Les femmes sont trop faibles, trop délicates, dites-vous, pour le travail ; nous les aimons trop, ajoutez-vous, pour les livrer ainsi à la fatigue courbante et absorbante. Eh ! nous connaissons tout cela, messieurs, et depuis fort longtemps ; ce sont là les belles paroles par lesquelles, d’âge en âge, on a doré notre asservissement moral, notre dépendance sociale, notre infériorité intellectuelle. Mais nous avons assez de ces phrases sonores et banales dont nous avons reconnu de près toute l’inanité ; nous voulons vivre et nous épanouir au soleil de la liberté, et non continuer de végéter et de soupirer sans voix, sans force et presque sans pensées !
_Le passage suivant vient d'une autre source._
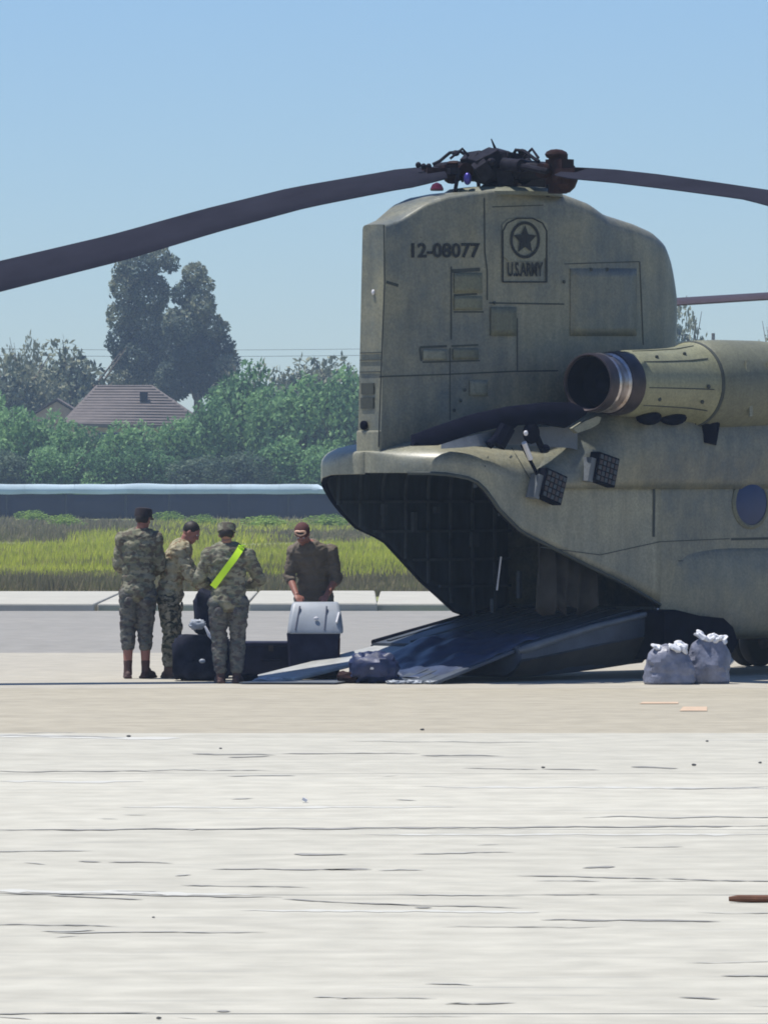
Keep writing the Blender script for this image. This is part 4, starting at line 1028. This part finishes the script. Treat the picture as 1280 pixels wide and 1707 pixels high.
# everything above was laid out with v to starboard; the object axis y points to port
def mirror(o):
    for ch in [q for q in bpy.data.objects if q.parent == o]:
        ch.location.y *= -1
        if ch.type == 'MESH':
            for v in ch.data.vertices: v.co.y *= -1
            ch.data.flip_normals()
        mirror(ch)
mirror(heli)

# ================================================================== PEOPLE
def ocp(name, cols, scale=9):
    m = bpy.data.materials.new(name); m.use_nodes = True; n = m.node_tree; P = n.nodes['Principled BSDF']; P.inputs['Roughness'].default_value = .9; P.inputs['Specular IOR Level'].default_value = .15
    tc = n.nodes.new('ShaderNodeTexCoord'); prev = None
    base = n.nodes.new('ShaderNodeRGB'); base.outputs[0].default_value = cols[0]+(1,); prev = base.outputs[0]
    for i, c in enumerate(cols[1:]):
        mp = n.nodes.new('ShaderNodeMapping'); mp.inputs['Location'].default_value = (i*5.3,i*2.1,i*7.7); mp.inputs['Scale'].default_value = (1,1,1.5); n.links.new(tc.outputs['Object'], mp.inputs[0])
        nz = n.nodes.new('ShaderNodeTexNoise'); nz.inputs['Scale'].default_value = scale*(1+.25*i); nz.inputs['Detail'].default_value = 3; n.links.new(mp.outputs[0], nz.inputs[0])
        cr = n.nodes.new('ShaderNodeMapRange'); cr.inputs[1].default_value = .52; cr.inputs[2].default_value = .57; n.links.new(nz.outputs[0], cr.inputs[0])
        mi = n.nodes.new('ShaderNodeMix'); mi.data_type = 'RGBA'; mi.inputs[7].default_value = c+(1,); n.links.new(cr.outputs[0], mi.inputs[0]); n.links.new(prev, mi.inputs[6]); prev = mi.outputs[2]
    n.links.new(prev, P.inputs['Base Color'])
    return m
OC = ocp('camouflage_cloth', [(.30,.27,.18),(.19,.19,.12),(.20,.14,.085),(.36,.33,.23)])
OCG = ocp('camouflage_cloth_greenish', [(.19,.185,.13),(.135,.145,.105),(.25,.24,.18),(.115,.10,.08)])
OCD = ocp('camouflage_trousers_dark', [(.12,.12,.11),(.09,.10,.095),(.155,.15,.13),(.08,.07,.07)])
OCB = ocp('camouflage_trousers_tan', [(.18,.165,.12),(.085,.09,.065),(.30,.27,.2),(.05,.05,.04)], 11)
TEE = mat('dark_brown_shirt', (.12,.098,.075), .9, var=.2, scale=8)
SK1 = mat('light_brown_skin', (.30,.15,.10), .55, var=.08)
SK2 = mat('reddish_skin', (.28,.12,.09), .55, var=.08)
BOOT = mat('dark_brown_boot', (.07,.035,.03), .7, var=.2)
BOOTT = mat('tan_brown_boot', (.16,.085,.055), .75, var=.2)
HAIR = mat('dark_hair', (.015,.011,.01), .6)
BELT = mat('neon_yellow_belt', (.62,.95,.03), .5, var=.05)
BELT.node_tree.nodes['Principled BSDF'].inputs['Emission Strength'].default_value = 0
CAPB = mat('black_cap', (.02,.015,.02), .85)
PALE = mat('pale_orange_band', (.8,.5,.36), .6)

def remeshed(name, b, m, parent, vox=.012, fold=0, seed=0, smooth_it=4, fs=9):
    me0 = b.mesh('tmp', m, None); o = bpy.data.objects.new('tmp', me0); C.objects.link(o)
    r_ = o.modifiers.new('r', 'REMESH'); r_.mode = 'VOXEL'; r_.voxel_size = vox; r_.use_smooth_shade = True
    if smooth_it:
        s_ = o.modifiers.new('s', 'SMOOTH'); s_.iterations = smooth_it; s_.factor = .5
    dg = bpy.context.evaluated_depsgraph_get(); me = bpy.data.meshes.new_from_object(o.evaluated_get(dg)); bpy.data.objects.remove(o)
    if fold:
        off = Vector((seed*3.1, seed*1.7, 0)); nr = [v.normal.copy() for v in me.vertices]
        for v, n_ in zip(me.vertices, nr):
            q = Vector((v.co.x*fs, v.co.y*fs, v.co.z*fs*1.7))+off
            k = noise.noise(q)+.5*noise.noise(q*2.3); k = 1-abs(k)*2.2
            v.co += n_*fold*k
    me.name = name; me.materials.clear(); me.materials.append(m)
    for p in me.polygons: p.use_smooth = True; p.material_index = 0
    o = bpy.data.objects.new(name, me); link(o, parent); return o

def torso(b, J, k=1.0, add=0.0):
    pel, ch, nk = Vector(J['pelvis']), Vector(J['chest']), Vector(J['neck'])
    side = (Vector(J['sR'])-Vector(J['sL'])).normalized()
    fw_ = side.cross((nk-pel).normalized()).normalized()
    for t, wx, dy in [(0,.165,.115),(.18,.155,.105),(.36,.15,.105),(.55,.165,.115),(.75,.185,.12),(.9,.17,.105)]:
        c = pel.lerp(ch, t/.6) if t < .6 else ch.lerp(nk, (t-.6)/.4)
        up = (nk-pel).normalized(); m_ = Matrix((side, -fw_, up)).transposed()
        b.ell(c, (wx*k+add, dy*k+add, .13), 16, 10, m_)
    for s_ in ('sL','sR'): b.ell(J[s_], .068*k+add, 12, 8)
    b.tube([Vector(J['sL']), Vector(J['sR'])], .06*k+add, 12)
def arms(b, J, add=0, cut=1.0, hands=True):
    for s_ in 'LR':
        S_, E, W = Vector(J['s'+s_]), Vector(J['e'+s_]), Vector(J['w'+s_])
        b.tube([S_, S_.lerp(E,.5), E], [.060+add,.055+add,.046+add], 12); b.ell(E, .046+add, 10, 8)
        if cut > 0: 
            W2 = E.lerp(W, cut); b.tube([E, E.lerp(W2,.4), W2], [.045+add,.043+add,.032+add], 12); 
        b.ell(S_, .066+add, 12, 8)
        if hands:
            d = (W-E).normalized(); hd = Vector(J.get('h'+s_, tuple(d))).normalized(); sd = hd.cross(Vector((0,0,1)));
            if sd.length < .1: sd = Vector((1,0,0))
            sd.normalize(); nm = sd.cross(hd).normalized(); inw = -1 if s_ == 'R' else 1
            m_ = Matrix((sd, hd, nm)).transposed()
            b.tube([W, W+hd*.03],[.030,.032],10)
            b.ell(W+hd*.06, (.042,.052,.018), 12, 8, m_)
            for i, (ox, L) in enumerate([(-.033,.066),(-.011,.078),(.011,.072),(.032,.056)]):
                p0 = W+hd*.095+sd*ox; p1 = p0+hd*L*.5-nm*.012; p2 = p1+hd*L*.38-nm*.03; b.tube([p0-hd*.02,p0,p1,p2],[.010,.0105,.0095,.008],8)
            p0 = W+hd*.045+sd*.036*inw; b.tube([p0, p0+sd*.028*inw+hd*.025, p0+sd*.03*inw+hd*.06-nm*.02],[.014,.012,.010],8)
def legs(b, J, add=0, top=0, bot=1.0, k=1.0):
    for s_ in 'LR':
        H, K, A = Vector(J['hip'+s_]), Vector(J['k'+s_]), Vector(J['a'+s_])
        b.ell(H, .095*k+add, 12, 8); b.tube([H, H.lerp(K,.5), K], [.092*k+add,.078*k+add,.058*k+add], 14); b.ell(K, .058*k+add, 12, 8)
        A2 = K.lerp(A, bot); b.tube([K, K.lerp(A2,.35), A2], [.056*k+add,.060*k+add,(.042+.012*(1-bot))*k+add], 12)
def head(b, J):
    H = Vector(J['head']); f = Vector(J['face']).normalized(); up = Vector(J.get('hup',(0,0,1))); sd = f.cross(up).normalized(); up = sd.cross(f).normalized()
    m_ = Matrix((sd, f, up)).transposed(); P = lambda x_,y_,z_: H+m_@Vector((x_,y_,z_))
    b.ell(P(0,-.01,.02), (.075,.095,.095), 18, 12, m_); b.ell(P(0,.025,-.05), (.056,.062,.062), 14, 10, m_)
    b.ell(P(0,.060,-.085), (.028,.024,.022), 10, 8, m_)                       # chin
    b.tube([P(0,.082,.015), P(0,.104,-.018), P(0,.096,-.03)], [.009,.013,.010], 8)   # nose
    for s_ in (-1,1):
        b.ell(P(s_*.014,.094,-.028), (.009,.010,.007), 8, 6, m_)
        b.ell(P(s_*.078,-.005,-.005), (.008,.018,.030), 10, 8, m_)            # ears
        b.ell(P(s_*.030,.078,.030), (.022,.012,.008), 10, 6, m_)              # brow
        b.ell(P(s_*.036,.066,-.02), (.020,.018,.016), 10, 6, m_)              # cheek
    b.ell(P(0,.083,-.055), (.024,.010,.006), 10, 6, m_); b.ell(P(0,.081,-.066), (.020,.010,.007), 10, 6, m_)
    b.tube([Vector(J['neck'])-Vector((0,0,.02)), P(0,-.025,-.05)], [.058,.054], 14)
    return P, m_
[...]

Certains veulent faire de la femme une reine, une idole, que sais-je encore ! Reine chargée de chaînes qui ne sont pas toujours de fleurs, hélas ! idole qui ne doit point trop bouger, ni sortir de la niche où elle est mise sous verre. Et vous lui avez tellement persuadé, à cette faible créature, qu’elle est reine, qu’elle veut dominer, et que ne pouvant le faire ouvertement, puisqu’elle n’a pas la force, elle prend les chemins détournés pour arriver à son but. C’est vous qui l’avez faite fausse, astucieuse et dissimulée, ce dont maintenant vous vous plaignez si fort.